**TASK DETAILS:**
Check the listing below for lines with the word "script" and say how many there are, with nothing but the number.

**DATA FOR THE TASK:**

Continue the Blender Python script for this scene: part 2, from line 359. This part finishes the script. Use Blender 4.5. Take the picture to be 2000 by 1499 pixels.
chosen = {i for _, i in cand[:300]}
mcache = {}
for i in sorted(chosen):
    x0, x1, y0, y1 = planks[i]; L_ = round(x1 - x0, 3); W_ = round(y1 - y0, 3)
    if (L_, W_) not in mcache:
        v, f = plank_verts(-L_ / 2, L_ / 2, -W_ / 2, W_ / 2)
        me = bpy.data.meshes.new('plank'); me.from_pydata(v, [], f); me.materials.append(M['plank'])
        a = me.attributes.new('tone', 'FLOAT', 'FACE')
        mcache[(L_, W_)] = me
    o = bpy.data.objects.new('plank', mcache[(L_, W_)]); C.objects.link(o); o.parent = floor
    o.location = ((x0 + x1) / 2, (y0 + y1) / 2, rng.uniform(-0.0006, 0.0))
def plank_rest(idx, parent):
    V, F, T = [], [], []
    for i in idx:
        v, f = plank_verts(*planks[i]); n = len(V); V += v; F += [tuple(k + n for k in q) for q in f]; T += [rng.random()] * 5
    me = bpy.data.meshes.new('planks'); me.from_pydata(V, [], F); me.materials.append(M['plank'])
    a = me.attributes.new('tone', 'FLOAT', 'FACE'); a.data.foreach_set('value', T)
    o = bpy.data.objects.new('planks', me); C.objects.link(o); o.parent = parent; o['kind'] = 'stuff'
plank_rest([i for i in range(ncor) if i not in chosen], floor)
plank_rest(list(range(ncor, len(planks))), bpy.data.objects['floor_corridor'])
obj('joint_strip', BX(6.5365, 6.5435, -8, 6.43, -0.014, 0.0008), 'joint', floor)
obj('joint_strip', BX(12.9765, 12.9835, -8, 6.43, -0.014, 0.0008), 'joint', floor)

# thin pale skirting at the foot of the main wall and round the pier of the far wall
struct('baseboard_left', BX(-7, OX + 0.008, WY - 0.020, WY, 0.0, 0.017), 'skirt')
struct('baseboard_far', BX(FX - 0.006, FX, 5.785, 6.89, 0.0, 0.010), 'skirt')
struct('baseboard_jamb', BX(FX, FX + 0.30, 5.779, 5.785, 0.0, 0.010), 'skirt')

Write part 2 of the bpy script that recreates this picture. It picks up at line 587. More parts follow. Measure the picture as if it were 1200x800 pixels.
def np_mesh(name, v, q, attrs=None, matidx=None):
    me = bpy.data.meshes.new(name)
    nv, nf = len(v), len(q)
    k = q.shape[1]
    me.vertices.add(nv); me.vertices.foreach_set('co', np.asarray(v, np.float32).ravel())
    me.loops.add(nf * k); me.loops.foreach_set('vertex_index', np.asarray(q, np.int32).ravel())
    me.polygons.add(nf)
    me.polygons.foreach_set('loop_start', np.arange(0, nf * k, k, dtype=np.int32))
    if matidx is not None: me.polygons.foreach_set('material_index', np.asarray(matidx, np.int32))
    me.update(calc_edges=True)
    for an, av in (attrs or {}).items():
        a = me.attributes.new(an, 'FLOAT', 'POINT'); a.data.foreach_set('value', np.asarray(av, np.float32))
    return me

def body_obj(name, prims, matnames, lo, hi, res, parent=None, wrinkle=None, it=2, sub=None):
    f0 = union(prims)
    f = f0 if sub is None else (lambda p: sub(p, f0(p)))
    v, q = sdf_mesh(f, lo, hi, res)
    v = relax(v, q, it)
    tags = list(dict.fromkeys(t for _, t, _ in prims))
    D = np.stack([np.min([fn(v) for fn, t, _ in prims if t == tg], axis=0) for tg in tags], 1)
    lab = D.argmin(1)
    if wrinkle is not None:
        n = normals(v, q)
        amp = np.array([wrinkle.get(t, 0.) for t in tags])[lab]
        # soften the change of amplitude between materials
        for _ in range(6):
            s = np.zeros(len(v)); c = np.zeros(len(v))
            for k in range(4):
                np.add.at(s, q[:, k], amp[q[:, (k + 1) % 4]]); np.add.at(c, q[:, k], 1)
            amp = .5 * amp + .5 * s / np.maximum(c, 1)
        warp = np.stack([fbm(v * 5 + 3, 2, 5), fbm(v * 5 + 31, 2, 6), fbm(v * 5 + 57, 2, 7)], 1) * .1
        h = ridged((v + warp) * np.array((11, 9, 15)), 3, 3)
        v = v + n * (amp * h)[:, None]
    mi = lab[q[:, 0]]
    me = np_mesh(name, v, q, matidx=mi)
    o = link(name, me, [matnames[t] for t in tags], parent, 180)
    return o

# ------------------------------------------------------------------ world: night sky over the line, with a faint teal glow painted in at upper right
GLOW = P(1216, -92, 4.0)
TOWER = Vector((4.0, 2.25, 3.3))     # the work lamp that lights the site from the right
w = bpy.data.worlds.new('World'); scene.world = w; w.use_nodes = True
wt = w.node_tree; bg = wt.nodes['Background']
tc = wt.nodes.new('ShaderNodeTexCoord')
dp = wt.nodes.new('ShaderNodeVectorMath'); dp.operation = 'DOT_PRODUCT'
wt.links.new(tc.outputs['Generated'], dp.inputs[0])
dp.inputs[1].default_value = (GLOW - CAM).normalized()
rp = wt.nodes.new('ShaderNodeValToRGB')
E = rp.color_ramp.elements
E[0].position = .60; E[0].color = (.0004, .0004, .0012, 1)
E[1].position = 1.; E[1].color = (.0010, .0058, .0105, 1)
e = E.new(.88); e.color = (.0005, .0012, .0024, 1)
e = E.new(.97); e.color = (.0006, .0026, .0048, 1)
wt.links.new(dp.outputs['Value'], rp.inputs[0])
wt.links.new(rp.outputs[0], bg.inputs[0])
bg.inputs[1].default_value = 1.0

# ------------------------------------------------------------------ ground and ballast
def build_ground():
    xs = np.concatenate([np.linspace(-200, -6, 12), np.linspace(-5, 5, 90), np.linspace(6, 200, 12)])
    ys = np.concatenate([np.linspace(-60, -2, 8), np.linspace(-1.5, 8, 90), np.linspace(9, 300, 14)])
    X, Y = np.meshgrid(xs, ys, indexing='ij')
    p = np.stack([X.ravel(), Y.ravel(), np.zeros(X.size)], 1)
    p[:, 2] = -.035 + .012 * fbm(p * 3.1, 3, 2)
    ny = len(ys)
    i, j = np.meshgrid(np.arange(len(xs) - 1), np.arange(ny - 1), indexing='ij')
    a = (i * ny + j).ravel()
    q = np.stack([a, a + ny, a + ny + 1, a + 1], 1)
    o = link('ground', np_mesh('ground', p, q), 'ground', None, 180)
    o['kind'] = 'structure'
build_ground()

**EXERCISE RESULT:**
2